In realtà sta accadendo quel che i fautori della globalizzazione non si aspettavano, ovvero che le reti globali, nate a supporto della stessa, non si sono dimostrate al loro servizio, ma sono andate fuori controllo.

Si sono rivelate anzi controproducenti: la Brexit e la vittoria di Trump, in controtendenza rispetto ai dettami della globalizzazione, sono stati ascritti proprio alla ingovernabilità della rete.

I rischi di porre regole alle reti globali

Da qui la necessità di porre un freno «all’anarchia» e a spazi sottratti al controllo. Tema controverso dunque, che seppure pone problemi condivisibili, stante l’inaccettabilità di un potere tanto vasto nelle mani di pochi, deve essere valutato sotto diversi profili.

La necessaria regolamentazione rischia, infatti, di essere messa a tema non tanto a tutela delle masse, o dei cittadini del mondo per usare un termine meno volgare, ma per imbrigliare e comprimere spazi di libertà. Per metterle del tutto al servizio dei signori della globalizzazione.

Detto questo, appare più che interessante il cenno sul potere delle reti globali contenuto nell’intervista dello storico britannico: «Silicon Valley ha sbagliato la lettura degli eventi in Medio Oriente e in Nord Africa durante e dopo le Primavere arabe.
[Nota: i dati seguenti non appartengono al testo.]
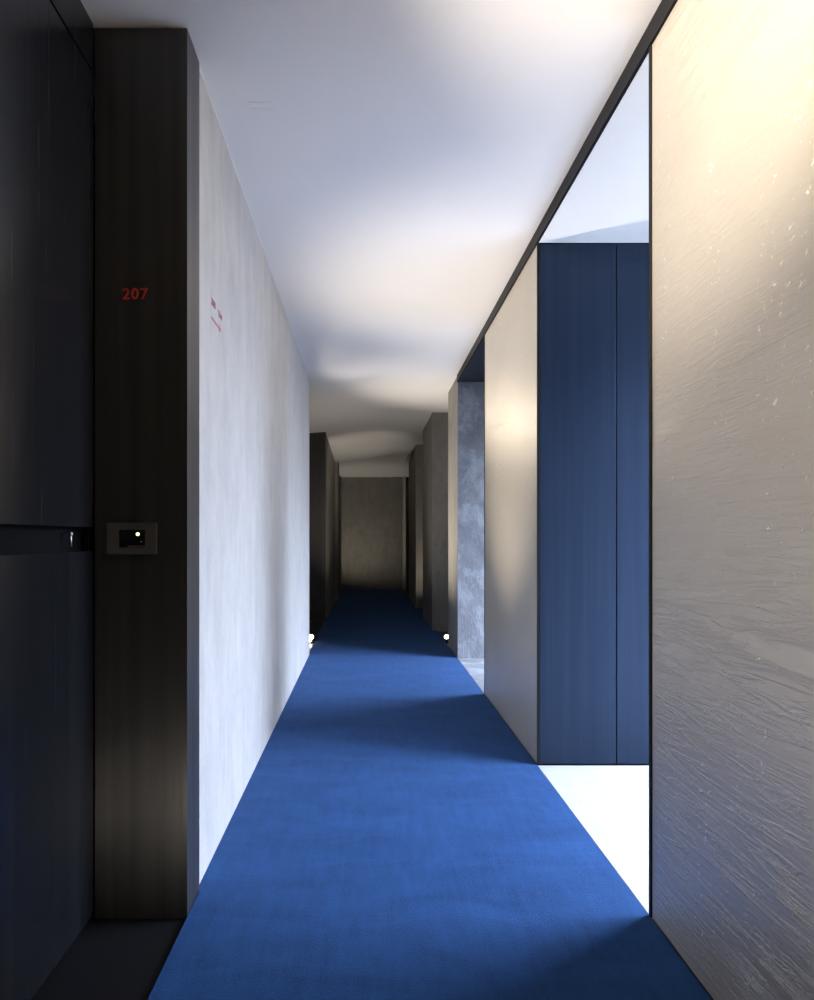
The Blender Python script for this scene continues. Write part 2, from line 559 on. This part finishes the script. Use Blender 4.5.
def card_reader():
    cx, cz = (132.5 - 368) * px, EYE + (538 - 538.5) * px
    y = YC
    t = empty('card_reader', (cx, y, cz - 0.045))
    w, h = 0.0715, 0.0455
    bm = bmesh.new()
    # frame around the reader window
    wx0, wx1, wz0, wz1 = cx + (120 - 132.5) * px, cx + (146 - 132.5) * px, cz - 0.026, cz + 0.025
    box(bm, cx - w, wx0, y - 0.010, y - 0.0005, cz - h, cz + h)
    box(bm, wx1, cx + w, y - 0.010, y - 0.0005, cz - h, cz + h)
    box(bm, wx0, wx1, y - 0.010, y - 0.0005, wz1, cz + h)
    box(bm, wx0, wx1, y - 0.010, y - 0.0005, cz - h, wz0)
    obj('faceplate', bm, 'plate', t)
    B('reader_window', 'glass', (wx0, wx1, y - 0.006, y - 0.0005, wz0, wz1), parent=t)
    B('keypad', 'glass', (wx0 + 0.001, wx0 + 0.023, y - 0.008, y - 0.0062, wz0 + 0.012, wz1 - 0.001), parent=t, bev=0.0006)
    s = B('card_slot', 'copper', (wx0 + 0.026, wx1 - 0.002, y - 0.009, y - 0.0062, wz0 + 0.001, wz0 + 0.006), parent=t)
    s['label'] = 'brown card slot lip'
    bm = bmesh.new()
    cyl(bm, ((138.6 - 368) * px, y - 0.0075, EYE + (538 - 534.2) * px), 0.0048, 0.0024, 'Y')
    l = obj('indicator_light', bm, 'led', t)
    l['label'] = 'glowing green white indicator light'
    bm = bmesh.new()
    bmesh.ops.create_uvsphere(bm, u_segments=10, v_segments=6, radius=0.0022, matrix=Matrix.Translation(((142 - 368) * px, y - 0.0065, EYE + (538 - 541.7) * px)))
    obj('lock_symbol', bm, 'chrome', t)
    tag(t, 'small dark wall card reader with a glowing green light on the black column', 'card reader')


card_reader()

# stencilled numbers and arrow on the concrete wall
wt = empty('direction_sign', (XL + 0.001, 2.46, 1.86))


def wall_pt(x, y):
    Y = XL * F / (x - 368)
    return (XL + 0.0012, Y, EYE + (538 - y) * Y / F)


RW = (math.pi / 2, 0, math.pi / 2)
for body, a, b in (('208', (210.5, 298), (216, 310)), ('214', (217.5, 309.5), (222.5, 322))):
    c0 = wall_pt((a[0] + b[0]) / 2, (a[1] + b[1]) / 2)
    text_obj('number', body, 0.034, 'redwash', c0, RW, wt, sx=1.3)
p0, p1 = wall_pt(211.5, 316.5), wall_pt(220.5, 331)
bm = bmesh.new()
zc = (p0[2] + p1[2]) / 2
box(bm, XL + 0.0004, XL + 0.0014, p0[1], p1[1], zc - 0.0035, zc + 0.0035)
for sgn in (1, -1):
    v = [bm.verts.new((XL + 0.0014, p1[1] + 0.008, zc)), bm.verts.new((XL + 0.0014, p1[1] - 0.03, zc + sgn * 0.018)),
         bm.verts.new((XL + 0.0014, p1[1] - 0.03, zc + sgn * 0.008)), bm.verts.new((XL + 0.0014, p1[1] - 0.005, zc))]
    bm.faces.new(v)
obj('arrow', bm, 'redwash', wt)
tag(wt, 'faded red stencilled numbers over an arrow on the pale concrete wall', 'sign')


# ------------------------------------------------------------------ floor uplights
def uplight(loc, aim, label, twin=False):
    t = empty('floor_spotlight', loc)
    x, y, z = loc
    bm = bmesh.new()
    cyl(bm, (x, y, z + 0.006), 0.034, 0.012, seg=28)
    cyl(bm, (x, y, z + 0.022), 0.008, 0.022, seg=12)
    obj('base', bm, 'head', t, smooth=False)
    q = (Vector(aim) - Vector(loc)).to_track_quat('Z', 'Y').to_matrix().to_4x4()
    mt = Matrix.Translation((x, y, z + 0.05)) @ q
    bm = bmesh.new()
    bmesh.ops.create_cone(bm, cap_ends=True, segments=28, radius1=0.018, radius2=0.030, depth=0.040, matrix=mt)
    obj('lamp_head', bm, 'head', t)
    bm = bmesh.new()
    bmesh.ops.create_uvsphere(bm, u_segments=20, v_segments=10, radius=0.026,
                              matrix=mt @ Matrix.Translation((0, 0, 0.020)) @ Matrix.Diagonal((1, 1, 0.45, 1)))
    l = obj('lens', bm, 'lens', t, smooth=True)
    l['label'] = 'glowing white lens'
    if twin:
        bm = bmesh.new()
        bmesh.ops.create_uvsphere(bm, u_segments=16, v_segments=8, radius=0.014, matrix=Matrix.Translation((x - 0.008, y - 0.045, z + 0.026)))  # added glowing bead stands in for the lamp's reflection
        l = obj('lens', bm, 'lens', t, smooth=True)
        l['label'] = 'small glowing bead in place of the lens reflection'
    tag(t, label, 'floor lamp', 'floor spotlights in the door recesses')
    return t


uplight((-0.605, 7.45, 0.0), (-0.55, 5.5, 1.2), 'glowing floor spotlight at the left behind the end of the pale wall', True)
uplight((0.835, 7.42, 0.0), (0.75, 6.6, 0.9), 'glowing floor spotlight at the right behind the concrete pier')
for o in list(COL.objects):
    if o.name.startswith('floor_spotlight'):
        o.location.z -= 0.011

# ------------------------------------------------------------------ far end of the corridor
# left: recess, dark column, brown concrete wall, dark doorway
S('wall_left_recess', 'door', (-1.1, XD, 6.60, 9.40, 0, CEIL))
o = B('jamb_column', 'black', (XD, -0.570, 9.40, 9.46, -0.010, CEIL - 0.01))
tag(o, 'distant black metal column at the end of the left door recess', 'column')
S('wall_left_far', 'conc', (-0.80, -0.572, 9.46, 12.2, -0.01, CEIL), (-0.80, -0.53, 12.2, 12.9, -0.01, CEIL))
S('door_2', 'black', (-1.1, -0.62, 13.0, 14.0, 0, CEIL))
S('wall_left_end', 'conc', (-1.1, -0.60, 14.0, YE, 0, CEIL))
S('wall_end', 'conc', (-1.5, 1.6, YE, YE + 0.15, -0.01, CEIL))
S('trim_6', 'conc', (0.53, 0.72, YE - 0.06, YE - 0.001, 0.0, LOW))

# right: pier with deep return, slots, lit strip, dark doorway
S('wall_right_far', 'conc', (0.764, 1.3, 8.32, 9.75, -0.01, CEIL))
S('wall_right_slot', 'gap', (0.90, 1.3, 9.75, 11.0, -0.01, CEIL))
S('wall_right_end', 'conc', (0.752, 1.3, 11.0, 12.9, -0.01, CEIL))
S('door_3', 'gap', (0.84, 1.3, 12.9, 14.2, -0.01, CEIL))
S('trim_7', 'wall_l', (0.732, 0.80, 14.80, 14.90, 0.0, LOW))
Il presidente di Google Eric Schmidt e il manager Jared Cohen si erano detti certi che internet avrebbe aiutato i movimenti democratici contro i regimi autoritari».

Infatti, «con la deposizione di Hosni Mubarak le cose sembrarono andare in questa direzione: ricordo dirigenti di Google in piazza Tahrir a festeggiare».

Una fotografia molto istruttiva sulla rivoluzione egiziana, che evidentemente deve essere ascritta  più ai progetti di alcuni circoli internazionali che ai cittadini egiziani.

Ferguson spiega che il fallimento di Google fu causato dal fatto che non avevano previsto l’azione di un’altra rete, più locale, ovvero la Fratellanza islamica, che sequestrò la piazza e la rivoluzione.

Vero, ma certo senza l’attivismo indebito di Google, ché tale è la creazione in vitro di una rivolta popolare anche se indorata da aspirazioni democratiche (sulle quali ci permettiamo dubitare), si sarebbero evitati disastri.

Invece dei cannoni, si è usato Google per «esportare la democrazia». Un attivismo e parole d’ordine care ai neocon, che tanti danni hanno fatto con la loro rivoluzione neoconservatrice globale.

Cenno interessante, invece, seppure sotto altri profili, in altra parte dell’intervista, sulle criptovalute: «È lecito sperare, ma non mi faccio illusioni: le reti informatiche hanno sempre finito per concentrare il potere, la blockchain è dominata da pochi. Così come sono una ristretta élite coloro che beneficiano dei bitcoin. E anche l’attività di mining , l’emissione di criptovalute, è roba per pochi».